1Article 10, paragraphe 2, du traité UE.

2Cour de justice des Communautés européennes, arrêt du 29 octobre 1980, Roquette frères contre Conseil dit «Isoglucose», aff. 138/79, Rec. p. 3333, point 33; également: arrêt du 11 juin 1991, Commission contre Conseil dit «Dioxyde de titane», aff. C-300/89, Rec. p. I-2867, point 20.

3Cour de justice, conclusions de l'avocat général M. Niilo Jääskinen présentées le 12 septembre 2013 dans l'affaire C-270/12, Royaume-Uni contre Conseil et Parlement dit «Ventes à découvert», point 85.

4Décision (76/787/CECA, CEE, Euratom) des représentants des États membres réunis au sein du Conseil, du 20 septembre 1976, relative à l'Acte portant élection des représentants à l'Assemblée au suffrage universel direct, JOCE L 278 du 8 octobre 1976, p. 1. L'acte a été modifié en dernier lieu par la décision (2002/772/CE) du Conseil du 25 juin 2002 et du 23 septembre 2002 (JOCE L 283 du 21 octobre 2002, p. 1).

5Décision (2013/312/UE) du Conseil européen fixant la composition du Parlement européen.
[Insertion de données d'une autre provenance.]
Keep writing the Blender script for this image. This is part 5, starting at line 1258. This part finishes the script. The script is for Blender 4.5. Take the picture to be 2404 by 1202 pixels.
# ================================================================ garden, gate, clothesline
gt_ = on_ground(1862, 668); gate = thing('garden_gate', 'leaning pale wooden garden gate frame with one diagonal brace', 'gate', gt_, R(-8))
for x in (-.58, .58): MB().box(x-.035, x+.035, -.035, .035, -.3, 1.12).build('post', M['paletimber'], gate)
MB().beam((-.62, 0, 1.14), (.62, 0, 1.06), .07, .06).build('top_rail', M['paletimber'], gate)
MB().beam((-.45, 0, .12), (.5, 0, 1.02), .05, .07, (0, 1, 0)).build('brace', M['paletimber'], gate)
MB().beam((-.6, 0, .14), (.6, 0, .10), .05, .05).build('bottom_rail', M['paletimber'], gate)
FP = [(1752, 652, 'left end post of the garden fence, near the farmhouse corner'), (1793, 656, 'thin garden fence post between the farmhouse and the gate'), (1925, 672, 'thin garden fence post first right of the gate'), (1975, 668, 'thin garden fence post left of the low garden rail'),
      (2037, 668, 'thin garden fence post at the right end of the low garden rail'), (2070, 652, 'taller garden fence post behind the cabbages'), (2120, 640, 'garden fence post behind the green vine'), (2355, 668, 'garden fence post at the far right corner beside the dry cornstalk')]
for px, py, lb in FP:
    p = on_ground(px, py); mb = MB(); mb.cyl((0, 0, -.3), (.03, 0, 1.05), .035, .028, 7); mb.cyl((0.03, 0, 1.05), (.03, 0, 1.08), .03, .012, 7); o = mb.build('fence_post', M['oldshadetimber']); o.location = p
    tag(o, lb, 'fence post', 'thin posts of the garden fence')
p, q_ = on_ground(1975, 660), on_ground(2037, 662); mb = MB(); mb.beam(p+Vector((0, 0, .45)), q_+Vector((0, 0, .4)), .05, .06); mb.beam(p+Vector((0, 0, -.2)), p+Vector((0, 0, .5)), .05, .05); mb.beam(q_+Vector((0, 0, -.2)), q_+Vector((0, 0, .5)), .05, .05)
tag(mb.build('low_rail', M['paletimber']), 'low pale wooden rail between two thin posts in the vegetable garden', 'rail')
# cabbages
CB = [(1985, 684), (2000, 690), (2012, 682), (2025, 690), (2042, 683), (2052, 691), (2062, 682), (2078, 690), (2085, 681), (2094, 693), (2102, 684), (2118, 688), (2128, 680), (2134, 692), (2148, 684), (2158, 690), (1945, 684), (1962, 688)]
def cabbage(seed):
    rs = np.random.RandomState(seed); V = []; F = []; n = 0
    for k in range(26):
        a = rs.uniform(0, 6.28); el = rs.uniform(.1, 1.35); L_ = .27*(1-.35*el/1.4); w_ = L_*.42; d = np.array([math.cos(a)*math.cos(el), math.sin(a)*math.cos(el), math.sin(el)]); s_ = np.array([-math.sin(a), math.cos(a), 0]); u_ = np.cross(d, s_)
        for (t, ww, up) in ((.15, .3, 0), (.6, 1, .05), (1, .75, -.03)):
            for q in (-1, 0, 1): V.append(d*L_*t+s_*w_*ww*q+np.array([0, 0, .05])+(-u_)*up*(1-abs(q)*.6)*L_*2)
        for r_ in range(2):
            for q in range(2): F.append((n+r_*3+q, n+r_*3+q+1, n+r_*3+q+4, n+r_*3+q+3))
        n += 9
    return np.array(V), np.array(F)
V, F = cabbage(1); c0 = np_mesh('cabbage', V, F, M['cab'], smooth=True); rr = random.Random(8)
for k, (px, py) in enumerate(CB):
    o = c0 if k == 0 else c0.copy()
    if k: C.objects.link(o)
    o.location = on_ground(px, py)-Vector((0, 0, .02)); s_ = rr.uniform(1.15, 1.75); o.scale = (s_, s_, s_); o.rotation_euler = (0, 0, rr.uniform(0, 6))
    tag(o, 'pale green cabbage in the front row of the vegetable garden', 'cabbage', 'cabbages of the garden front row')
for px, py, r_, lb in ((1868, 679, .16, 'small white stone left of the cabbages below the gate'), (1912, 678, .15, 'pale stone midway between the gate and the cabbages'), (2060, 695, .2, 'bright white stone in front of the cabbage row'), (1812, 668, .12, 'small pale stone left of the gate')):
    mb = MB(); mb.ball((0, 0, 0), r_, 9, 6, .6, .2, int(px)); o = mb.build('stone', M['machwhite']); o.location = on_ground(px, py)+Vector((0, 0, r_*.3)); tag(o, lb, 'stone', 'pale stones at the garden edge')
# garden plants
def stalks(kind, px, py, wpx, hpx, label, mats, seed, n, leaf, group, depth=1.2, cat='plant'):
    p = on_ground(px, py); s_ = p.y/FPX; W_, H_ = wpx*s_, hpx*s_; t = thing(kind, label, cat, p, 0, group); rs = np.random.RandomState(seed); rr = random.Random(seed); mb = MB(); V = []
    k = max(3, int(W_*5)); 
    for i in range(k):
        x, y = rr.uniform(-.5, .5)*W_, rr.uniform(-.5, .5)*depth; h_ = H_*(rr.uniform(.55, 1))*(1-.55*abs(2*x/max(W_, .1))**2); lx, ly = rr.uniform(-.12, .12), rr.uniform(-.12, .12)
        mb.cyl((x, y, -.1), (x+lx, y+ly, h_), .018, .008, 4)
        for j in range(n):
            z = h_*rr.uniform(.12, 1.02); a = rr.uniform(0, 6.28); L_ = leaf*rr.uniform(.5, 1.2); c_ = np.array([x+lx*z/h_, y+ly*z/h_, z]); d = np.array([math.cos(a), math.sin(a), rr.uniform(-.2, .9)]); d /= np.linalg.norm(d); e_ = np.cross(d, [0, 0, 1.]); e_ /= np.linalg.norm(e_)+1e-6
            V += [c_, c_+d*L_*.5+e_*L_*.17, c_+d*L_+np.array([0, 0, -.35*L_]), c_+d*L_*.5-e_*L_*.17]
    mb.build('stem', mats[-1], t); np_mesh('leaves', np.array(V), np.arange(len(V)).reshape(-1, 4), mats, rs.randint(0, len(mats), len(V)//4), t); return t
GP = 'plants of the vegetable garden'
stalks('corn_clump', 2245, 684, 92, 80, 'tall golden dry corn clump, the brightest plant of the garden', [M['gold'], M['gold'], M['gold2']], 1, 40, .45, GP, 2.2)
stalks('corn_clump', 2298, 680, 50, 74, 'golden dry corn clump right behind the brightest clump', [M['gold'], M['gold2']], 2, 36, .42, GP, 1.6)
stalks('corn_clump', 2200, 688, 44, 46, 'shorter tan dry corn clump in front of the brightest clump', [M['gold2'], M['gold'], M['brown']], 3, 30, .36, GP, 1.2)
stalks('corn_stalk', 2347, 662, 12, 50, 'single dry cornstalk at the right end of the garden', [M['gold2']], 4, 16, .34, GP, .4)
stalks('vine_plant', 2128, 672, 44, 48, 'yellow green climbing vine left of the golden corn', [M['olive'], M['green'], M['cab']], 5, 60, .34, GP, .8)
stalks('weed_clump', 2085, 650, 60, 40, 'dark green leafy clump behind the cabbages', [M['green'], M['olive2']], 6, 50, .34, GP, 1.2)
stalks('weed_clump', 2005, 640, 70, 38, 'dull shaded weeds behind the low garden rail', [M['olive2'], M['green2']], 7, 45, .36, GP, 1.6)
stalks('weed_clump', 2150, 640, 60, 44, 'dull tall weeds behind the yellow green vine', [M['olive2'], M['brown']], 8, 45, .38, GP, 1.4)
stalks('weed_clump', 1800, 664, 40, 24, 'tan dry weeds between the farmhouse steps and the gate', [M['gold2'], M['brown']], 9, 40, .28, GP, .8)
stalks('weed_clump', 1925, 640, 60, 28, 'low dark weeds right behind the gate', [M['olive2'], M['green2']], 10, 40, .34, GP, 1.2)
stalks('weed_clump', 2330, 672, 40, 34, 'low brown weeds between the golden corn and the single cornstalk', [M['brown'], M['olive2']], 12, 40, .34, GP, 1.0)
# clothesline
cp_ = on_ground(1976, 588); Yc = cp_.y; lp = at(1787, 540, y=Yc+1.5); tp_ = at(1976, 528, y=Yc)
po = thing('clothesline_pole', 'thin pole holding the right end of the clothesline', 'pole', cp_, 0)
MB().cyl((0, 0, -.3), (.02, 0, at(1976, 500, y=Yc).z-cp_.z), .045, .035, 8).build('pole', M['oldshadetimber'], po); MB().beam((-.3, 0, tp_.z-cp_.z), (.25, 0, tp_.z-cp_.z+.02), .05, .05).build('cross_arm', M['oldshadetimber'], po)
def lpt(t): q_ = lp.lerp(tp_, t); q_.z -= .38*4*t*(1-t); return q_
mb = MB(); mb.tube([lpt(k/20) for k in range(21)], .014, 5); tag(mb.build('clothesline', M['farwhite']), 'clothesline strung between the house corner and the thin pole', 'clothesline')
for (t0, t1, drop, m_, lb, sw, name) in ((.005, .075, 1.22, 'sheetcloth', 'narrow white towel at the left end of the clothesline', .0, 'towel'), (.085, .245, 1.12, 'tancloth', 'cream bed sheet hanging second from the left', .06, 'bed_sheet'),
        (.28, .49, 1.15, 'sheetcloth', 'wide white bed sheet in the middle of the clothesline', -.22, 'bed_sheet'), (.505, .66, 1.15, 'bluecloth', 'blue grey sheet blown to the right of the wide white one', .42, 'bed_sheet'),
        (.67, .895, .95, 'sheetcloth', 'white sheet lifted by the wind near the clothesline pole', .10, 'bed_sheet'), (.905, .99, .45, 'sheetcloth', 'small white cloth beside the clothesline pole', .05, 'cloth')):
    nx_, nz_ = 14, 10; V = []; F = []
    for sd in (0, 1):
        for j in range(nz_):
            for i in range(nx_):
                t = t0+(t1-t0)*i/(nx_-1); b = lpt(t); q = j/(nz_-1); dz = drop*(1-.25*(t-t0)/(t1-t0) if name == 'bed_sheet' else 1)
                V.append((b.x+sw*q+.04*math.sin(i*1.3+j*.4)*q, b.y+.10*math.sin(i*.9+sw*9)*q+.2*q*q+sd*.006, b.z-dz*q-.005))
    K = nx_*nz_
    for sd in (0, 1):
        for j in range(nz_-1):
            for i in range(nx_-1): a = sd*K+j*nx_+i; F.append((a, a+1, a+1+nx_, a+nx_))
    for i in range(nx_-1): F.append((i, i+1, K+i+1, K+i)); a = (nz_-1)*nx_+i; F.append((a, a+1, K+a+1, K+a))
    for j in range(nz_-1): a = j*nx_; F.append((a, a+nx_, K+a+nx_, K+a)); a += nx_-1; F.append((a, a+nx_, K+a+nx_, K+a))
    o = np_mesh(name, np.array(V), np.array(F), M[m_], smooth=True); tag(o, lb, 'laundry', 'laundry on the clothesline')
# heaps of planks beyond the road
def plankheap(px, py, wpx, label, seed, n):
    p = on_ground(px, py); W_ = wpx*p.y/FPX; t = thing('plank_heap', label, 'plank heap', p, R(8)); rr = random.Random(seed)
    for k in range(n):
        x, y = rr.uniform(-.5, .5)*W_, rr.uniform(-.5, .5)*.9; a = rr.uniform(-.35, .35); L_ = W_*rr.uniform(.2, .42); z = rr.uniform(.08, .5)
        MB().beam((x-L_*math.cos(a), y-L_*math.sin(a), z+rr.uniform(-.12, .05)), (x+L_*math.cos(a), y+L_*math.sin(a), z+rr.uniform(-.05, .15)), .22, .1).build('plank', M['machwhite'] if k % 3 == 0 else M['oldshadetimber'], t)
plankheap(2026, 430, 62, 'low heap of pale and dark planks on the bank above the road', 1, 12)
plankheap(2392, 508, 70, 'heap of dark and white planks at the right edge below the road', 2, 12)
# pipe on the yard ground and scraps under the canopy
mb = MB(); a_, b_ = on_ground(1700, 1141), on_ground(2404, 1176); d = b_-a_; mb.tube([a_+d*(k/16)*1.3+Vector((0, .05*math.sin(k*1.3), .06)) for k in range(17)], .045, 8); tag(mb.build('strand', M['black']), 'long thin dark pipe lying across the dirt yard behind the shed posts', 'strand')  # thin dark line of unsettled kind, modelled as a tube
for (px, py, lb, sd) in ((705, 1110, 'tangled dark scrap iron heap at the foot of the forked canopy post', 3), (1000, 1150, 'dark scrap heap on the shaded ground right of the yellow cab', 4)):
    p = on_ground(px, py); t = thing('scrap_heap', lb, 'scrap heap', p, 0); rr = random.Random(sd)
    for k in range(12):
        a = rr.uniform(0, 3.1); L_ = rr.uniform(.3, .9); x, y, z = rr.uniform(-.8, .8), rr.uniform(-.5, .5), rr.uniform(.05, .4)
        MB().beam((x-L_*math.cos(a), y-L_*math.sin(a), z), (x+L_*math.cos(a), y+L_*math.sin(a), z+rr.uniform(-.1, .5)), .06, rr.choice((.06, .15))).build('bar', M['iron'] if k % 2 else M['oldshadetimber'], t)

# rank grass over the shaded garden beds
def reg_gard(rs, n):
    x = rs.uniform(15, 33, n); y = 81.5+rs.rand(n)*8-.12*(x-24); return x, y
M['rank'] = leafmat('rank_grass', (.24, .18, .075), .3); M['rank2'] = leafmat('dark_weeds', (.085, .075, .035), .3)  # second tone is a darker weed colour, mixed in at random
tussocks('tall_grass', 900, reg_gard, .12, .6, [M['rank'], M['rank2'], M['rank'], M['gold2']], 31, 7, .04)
JOUE L 181 du 29 juin 2013, p. 57.

6Décision (2005/684/CE, Euratom) du Parlement européen du 28 septembre 2005 portant adoption du statut des députés au Parlement européen, JOUE L 262 du 7 octobre 2005, p. 1.

7Jacqué, Jean-Paul. Parlement européen. In Répertoire communautaire Dalloz, décembre 2011, art. 2.

8Lammert, Norbert. Europa-Rede, Humboldt Universität zu Berlin. Berlin, 1er décembre 2009.